EXERCISE INSTRUCTIONS.
Copy every line that contains the string "Write" from the entries below.
+++ EXTRACTED INFORMATION +++
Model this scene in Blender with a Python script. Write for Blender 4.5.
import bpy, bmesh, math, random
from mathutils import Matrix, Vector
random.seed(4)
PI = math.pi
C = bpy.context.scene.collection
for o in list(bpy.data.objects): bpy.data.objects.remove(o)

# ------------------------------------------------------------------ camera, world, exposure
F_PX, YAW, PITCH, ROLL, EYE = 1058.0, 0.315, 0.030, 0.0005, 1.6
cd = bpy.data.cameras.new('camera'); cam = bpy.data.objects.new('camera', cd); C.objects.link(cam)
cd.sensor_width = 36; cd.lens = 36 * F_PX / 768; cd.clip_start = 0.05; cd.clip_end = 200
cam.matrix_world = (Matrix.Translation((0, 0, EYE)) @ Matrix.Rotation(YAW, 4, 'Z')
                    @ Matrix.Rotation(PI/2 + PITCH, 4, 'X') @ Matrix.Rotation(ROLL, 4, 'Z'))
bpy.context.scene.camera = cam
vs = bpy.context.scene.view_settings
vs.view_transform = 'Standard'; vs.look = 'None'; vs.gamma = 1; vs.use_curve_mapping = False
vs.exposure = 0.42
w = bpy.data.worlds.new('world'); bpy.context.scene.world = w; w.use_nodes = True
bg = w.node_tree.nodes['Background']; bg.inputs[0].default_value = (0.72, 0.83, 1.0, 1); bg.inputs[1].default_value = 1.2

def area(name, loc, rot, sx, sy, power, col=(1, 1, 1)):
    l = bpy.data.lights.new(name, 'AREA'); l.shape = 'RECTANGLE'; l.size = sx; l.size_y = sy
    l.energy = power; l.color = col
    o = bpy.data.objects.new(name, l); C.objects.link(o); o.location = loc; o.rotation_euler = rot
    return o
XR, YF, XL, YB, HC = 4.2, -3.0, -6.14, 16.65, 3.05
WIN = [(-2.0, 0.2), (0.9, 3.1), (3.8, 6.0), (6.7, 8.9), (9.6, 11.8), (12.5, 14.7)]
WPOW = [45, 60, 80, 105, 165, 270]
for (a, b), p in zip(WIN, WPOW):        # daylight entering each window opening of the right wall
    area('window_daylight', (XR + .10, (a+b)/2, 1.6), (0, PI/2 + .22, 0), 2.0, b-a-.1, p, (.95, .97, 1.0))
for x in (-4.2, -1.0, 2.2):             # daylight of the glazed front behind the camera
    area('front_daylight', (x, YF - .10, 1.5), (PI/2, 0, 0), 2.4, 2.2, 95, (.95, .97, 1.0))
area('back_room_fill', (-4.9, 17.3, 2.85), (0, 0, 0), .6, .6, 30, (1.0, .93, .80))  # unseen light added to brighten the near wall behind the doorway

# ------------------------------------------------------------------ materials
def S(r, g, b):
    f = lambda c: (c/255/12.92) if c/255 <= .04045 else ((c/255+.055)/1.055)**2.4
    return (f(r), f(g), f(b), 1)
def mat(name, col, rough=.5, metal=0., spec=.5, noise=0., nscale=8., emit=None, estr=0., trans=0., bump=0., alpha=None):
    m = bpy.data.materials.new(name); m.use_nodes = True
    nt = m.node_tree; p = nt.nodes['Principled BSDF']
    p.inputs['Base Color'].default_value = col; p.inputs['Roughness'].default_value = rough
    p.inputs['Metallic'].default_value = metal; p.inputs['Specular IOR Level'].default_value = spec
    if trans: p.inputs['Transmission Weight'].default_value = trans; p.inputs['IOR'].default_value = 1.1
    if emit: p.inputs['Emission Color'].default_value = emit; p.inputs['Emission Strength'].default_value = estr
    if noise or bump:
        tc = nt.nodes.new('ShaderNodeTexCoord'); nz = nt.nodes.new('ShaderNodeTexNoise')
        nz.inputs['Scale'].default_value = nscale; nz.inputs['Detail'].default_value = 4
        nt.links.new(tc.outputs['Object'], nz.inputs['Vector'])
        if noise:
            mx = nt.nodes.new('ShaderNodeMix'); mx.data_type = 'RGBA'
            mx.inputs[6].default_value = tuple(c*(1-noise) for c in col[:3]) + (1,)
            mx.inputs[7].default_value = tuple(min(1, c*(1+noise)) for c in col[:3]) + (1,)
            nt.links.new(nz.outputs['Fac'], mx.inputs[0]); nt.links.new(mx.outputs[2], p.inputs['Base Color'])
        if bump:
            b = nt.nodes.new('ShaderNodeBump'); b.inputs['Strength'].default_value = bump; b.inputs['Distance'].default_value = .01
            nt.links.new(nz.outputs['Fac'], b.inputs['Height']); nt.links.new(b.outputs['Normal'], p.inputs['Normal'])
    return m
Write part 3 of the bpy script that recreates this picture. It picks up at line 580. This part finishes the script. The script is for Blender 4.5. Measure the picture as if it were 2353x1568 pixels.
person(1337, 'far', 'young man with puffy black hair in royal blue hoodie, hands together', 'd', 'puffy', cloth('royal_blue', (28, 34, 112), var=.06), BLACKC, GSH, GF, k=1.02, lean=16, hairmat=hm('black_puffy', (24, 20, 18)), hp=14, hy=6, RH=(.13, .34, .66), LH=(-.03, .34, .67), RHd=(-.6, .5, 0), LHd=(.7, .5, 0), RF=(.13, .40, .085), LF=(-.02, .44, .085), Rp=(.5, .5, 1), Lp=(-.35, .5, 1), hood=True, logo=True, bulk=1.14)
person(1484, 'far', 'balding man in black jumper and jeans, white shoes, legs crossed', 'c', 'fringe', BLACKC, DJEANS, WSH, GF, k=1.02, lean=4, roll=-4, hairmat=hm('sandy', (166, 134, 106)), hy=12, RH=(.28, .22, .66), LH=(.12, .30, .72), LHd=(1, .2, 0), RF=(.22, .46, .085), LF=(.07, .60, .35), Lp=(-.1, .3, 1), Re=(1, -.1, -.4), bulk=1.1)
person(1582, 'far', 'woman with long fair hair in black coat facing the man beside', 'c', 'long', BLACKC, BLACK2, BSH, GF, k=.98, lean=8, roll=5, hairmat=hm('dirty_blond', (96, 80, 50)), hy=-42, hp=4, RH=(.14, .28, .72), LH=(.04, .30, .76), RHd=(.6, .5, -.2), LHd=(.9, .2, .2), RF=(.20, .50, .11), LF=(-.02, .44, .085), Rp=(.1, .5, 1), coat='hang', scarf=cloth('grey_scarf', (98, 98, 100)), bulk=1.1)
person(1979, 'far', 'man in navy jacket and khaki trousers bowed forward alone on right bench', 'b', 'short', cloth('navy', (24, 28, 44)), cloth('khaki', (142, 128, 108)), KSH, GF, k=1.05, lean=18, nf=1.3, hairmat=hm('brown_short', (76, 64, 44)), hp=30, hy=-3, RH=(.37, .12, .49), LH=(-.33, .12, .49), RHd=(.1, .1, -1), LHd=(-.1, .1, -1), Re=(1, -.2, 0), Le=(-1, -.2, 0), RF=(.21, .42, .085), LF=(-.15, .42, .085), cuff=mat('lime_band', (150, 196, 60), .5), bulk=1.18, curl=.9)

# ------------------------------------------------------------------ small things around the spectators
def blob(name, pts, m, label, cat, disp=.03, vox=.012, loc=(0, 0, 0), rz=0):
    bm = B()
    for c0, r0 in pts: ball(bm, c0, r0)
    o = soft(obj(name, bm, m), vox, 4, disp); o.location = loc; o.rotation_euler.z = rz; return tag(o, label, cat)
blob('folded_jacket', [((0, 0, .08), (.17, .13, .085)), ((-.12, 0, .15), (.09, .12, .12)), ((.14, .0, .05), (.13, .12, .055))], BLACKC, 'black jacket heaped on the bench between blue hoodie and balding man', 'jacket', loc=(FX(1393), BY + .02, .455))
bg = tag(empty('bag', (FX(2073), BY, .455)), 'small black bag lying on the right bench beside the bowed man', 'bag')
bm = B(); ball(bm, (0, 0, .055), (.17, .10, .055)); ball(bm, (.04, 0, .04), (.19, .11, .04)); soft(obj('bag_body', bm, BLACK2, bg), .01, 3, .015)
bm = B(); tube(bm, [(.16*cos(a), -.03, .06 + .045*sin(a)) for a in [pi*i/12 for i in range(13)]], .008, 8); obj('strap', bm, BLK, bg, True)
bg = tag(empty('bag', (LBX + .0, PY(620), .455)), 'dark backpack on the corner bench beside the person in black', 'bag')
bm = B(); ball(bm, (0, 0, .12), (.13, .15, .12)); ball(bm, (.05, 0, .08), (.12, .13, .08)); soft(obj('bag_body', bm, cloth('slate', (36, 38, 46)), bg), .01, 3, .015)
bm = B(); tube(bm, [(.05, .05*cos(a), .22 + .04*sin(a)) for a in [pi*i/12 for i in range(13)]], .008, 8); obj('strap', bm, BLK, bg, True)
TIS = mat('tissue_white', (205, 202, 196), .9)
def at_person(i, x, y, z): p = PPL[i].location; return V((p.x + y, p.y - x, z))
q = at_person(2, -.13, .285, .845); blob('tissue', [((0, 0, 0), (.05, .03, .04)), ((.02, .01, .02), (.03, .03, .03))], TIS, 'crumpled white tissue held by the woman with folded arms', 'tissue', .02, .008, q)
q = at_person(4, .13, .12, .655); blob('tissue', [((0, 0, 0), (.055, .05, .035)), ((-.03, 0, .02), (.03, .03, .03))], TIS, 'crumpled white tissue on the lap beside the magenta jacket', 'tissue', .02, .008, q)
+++
RESULT OF THE EXERCISE.
Model this scene in Blender with a Python script. Write for Blender 4.5.
Write part 3 of the bpy script that recreates this picture. It picks up at line 580. This part finishes the script. The script is for Blender 4.5. Measure the picture as if it were 2353x1568 pixels.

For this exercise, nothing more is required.